Bloomberg News

Intel Seeking Media Rights to Start Online Pay-TV System

March 13, 2012

A silicon wafer on display at the Intel Corp. booth at the International Consumer Electronics Show (CES) in Las Vegas on Jan. 13, 2012. Photographer: David Paul Morris/Bloomberg

A silicon wafer on display at the Intel Corp. booth at the International Consumer Electronics Show (CES) in Las Vegas on Jan. 13, 2012. Photographer: David Paul Morris/Bloomberg

Intel Corp. (INTC), the world’s biggest chipmaker, is considering creating an online pay-television service that works on TV sets, computers and mobile devices, according to three people with knowledge of the plans.

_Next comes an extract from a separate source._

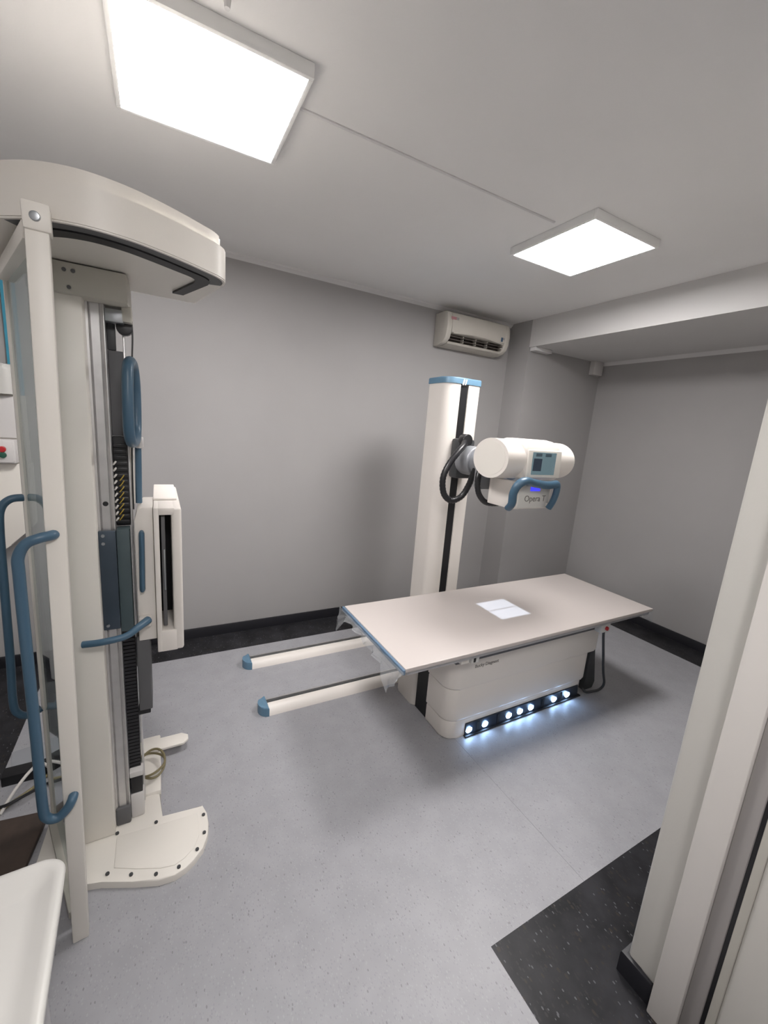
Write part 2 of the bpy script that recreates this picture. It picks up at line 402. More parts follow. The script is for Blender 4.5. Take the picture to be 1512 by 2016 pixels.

Intel reached out to media companies and cable channels about getting the rights to broadcast shows, said the people, who asked not to be named because the discussions aren’t public. Intel would sell a Web-connected set-top box capable of streaming TV and video-on-demand programming, the Wall Street Journal reported yesterday.

As proposed, the plan would let consumers get their shows on any Internet-connected device without subscribing to traditional cable and satellite TV services. The offering would mark the first new full-service pay-TV system since AT&T Inc. (T) and Verizon Communications Inc. (VZ) expanded into the market.

Intel’s inquiries are at an early stage, and it’s uncertain whether the company will gain the rights needed for the proposed service, the people familiar with the matter said.

Kathy Gill, a spokeswoman for Santa Clara, California-based Intel, declined to comment.

By seeking TV rights, Intel would be embarking on a difficult path for Silicon Valley companies. Apple Inc. (AAPL) hasn’t attracted a wide following for its Apple TV set-top box and considers the product a “hobby.” Google Inc. (GOOG), meanwhile, has struggled to get broadcast networks to provide content for its TV service.

BBC Executive

Intel hired former British Broadcasting Corp. executive Erik Huggers in January 2011 to lead its attempts to break into the home-entertainment field. The company’s interest in television is part of a strategy to expand beyond the personal- computer market -- Intel’s main source of revenue. Chief Executive Officer Paul Otellini is trying to encourage the use of Intel processors in a variety of devices, including automobiles and mobile phones.

While Google TV relies on Intel processors, the platform hasn’t met sales projections, limiting the chipmaker’s inroads into the market. Intel also supplies set-top processors to Comcast Corp. (CMCSA), the largest U.S. cable company, in a deal announced last June. In January 2011, Comcast acquired control of NBC Universal, whose properties include the NBC broadcast network, the USA cable channel and Universal Studios.

Intel shares fell less than 1 percent to $26.99 yesterday. The stock has climbed 11 percent this year.